Other parts of British-controlled India, such as Bengal, the Bombay Presidency, and the Madras Presidency, remained largely calm. In Punjab, the Sikhs backed the British by providing soldiers against fellow Indians. The large semi-independent states of Hyderabad-Deccan, Mysore, Travancore, and Kashmir, as well as the smaller ones of Rajputana, did not join the uprising.
In some areas, such as Oudh, the uprising took on the attributes of a patriotic revolt against British presence, since a year earlier the Naishapouri Iranian-origin dynasty of Wajid Ali Shah had been removed from power. The uprising, which the British called 'Mutiny' and which modern India calls 'The First War of Independence', ended a year later in June 1858, as the British resorted with untold atrocities.
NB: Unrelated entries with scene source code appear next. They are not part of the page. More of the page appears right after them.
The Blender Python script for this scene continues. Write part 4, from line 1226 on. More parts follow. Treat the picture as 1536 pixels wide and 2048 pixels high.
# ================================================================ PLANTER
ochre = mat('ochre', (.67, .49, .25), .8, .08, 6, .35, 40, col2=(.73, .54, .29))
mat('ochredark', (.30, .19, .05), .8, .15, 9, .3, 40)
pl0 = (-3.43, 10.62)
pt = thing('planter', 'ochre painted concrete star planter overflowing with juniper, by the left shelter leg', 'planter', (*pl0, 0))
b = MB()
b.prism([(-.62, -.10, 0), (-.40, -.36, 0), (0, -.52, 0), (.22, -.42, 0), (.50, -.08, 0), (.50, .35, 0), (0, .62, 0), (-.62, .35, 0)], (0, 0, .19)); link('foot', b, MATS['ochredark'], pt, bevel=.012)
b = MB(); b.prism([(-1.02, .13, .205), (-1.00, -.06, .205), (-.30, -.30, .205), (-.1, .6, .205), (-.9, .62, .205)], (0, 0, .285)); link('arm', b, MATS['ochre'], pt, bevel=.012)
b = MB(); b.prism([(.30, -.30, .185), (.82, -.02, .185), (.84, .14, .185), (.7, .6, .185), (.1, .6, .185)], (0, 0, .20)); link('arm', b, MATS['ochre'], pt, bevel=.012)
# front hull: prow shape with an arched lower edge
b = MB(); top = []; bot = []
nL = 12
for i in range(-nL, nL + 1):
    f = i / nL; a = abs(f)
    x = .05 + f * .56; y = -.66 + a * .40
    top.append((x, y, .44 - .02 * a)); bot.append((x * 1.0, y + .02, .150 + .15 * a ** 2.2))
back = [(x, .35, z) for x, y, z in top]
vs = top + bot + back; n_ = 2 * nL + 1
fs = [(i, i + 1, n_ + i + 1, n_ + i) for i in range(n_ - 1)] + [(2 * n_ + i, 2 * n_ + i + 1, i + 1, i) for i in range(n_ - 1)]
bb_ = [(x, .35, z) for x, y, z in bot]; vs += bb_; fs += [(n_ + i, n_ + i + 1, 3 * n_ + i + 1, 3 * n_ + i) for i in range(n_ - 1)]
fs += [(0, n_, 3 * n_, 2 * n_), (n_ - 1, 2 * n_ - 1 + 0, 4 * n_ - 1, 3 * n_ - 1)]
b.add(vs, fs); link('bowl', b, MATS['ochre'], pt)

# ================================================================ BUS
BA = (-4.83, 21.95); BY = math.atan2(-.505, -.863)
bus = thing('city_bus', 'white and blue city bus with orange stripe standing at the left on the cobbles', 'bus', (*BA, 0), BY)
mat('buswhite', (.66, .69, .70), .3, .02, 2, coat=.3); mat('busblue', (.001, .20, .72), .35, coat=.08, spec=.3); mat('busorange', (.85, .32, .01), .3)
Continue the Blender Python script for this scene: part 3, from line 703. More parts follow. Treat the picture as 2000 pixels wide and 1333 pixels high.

The prime casualty were the Muslims of northern India, including the last titular Mughal Emperor, Bahadur Shah Zafar, the figurehead of the uprising, who was exiled to Burma, but not before the British shot three of his sons in front of him, and later sadistically presented their decapitated heads, placed in trays as Nowrouz gift, for the aging father.
With this, the more than three hundred-year-rule of the Timurid Dynasty ended, and India was directly placed under the British crown with Queen Victoria declared as Empress.